If there is space on the cluster, then the Tune Driver will start a Ray actor (worker). This actor will be scheduled and executed on some node where the resources are available.
See :ref:`tune-parallelism` for more information.
.. _trial-lifecycle:
Lifecycle of a trial
--------------------
A trial's life cycle consists of 6 stages:
* **Initialization** (generation): A trial is first generated as a hyperparameter sample, and its parameters are configured according to what was provided in tune.run. Trials are then placed into a queue to be executed (with status PENDING).
* **PENDING**: A pending trial is a trial to be executed on the machine. Every trial is configured with resource values. Whenever the trials resource values are available, tune will run the trial (by starting a ray actor holding the config and the training function.
* **RUNNING**: A running trial is assigned a Ray Actor. There can be multiple running trials in parallel. See the :ref:`trainable execution <trainable-execution>` section for more details.

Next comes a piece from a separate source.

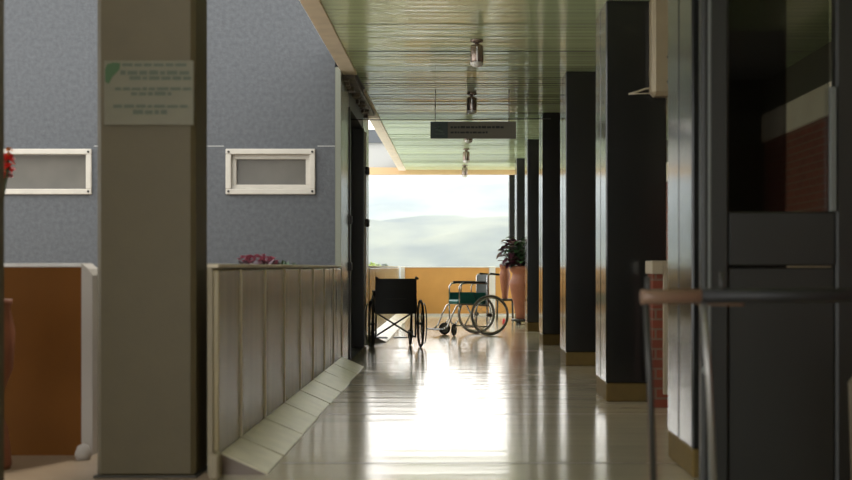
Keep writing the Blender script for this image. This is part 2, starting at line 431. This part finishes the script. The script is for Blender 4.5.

* **ERRORED**: If a running trial throws an exception, Tune will catch that exception and mark the trial as errored. Note that exceptions can be propagated from an actor to the main Tune driver process. If max_retries is set, Tune will set the trial back into "PENDING" and later start it from the last checkpoint.
* **TERMINATED**: A trial is terminated if it is stopped by a Stopper/Scheduler. If using the Function API, the trial is also terminated when the function stops.
* **PAUSED**: A trial can be paused by a Trial scheduler. This means that the trials actor will be stopped. A paused trial can later be resumed from the most recent checkpoint.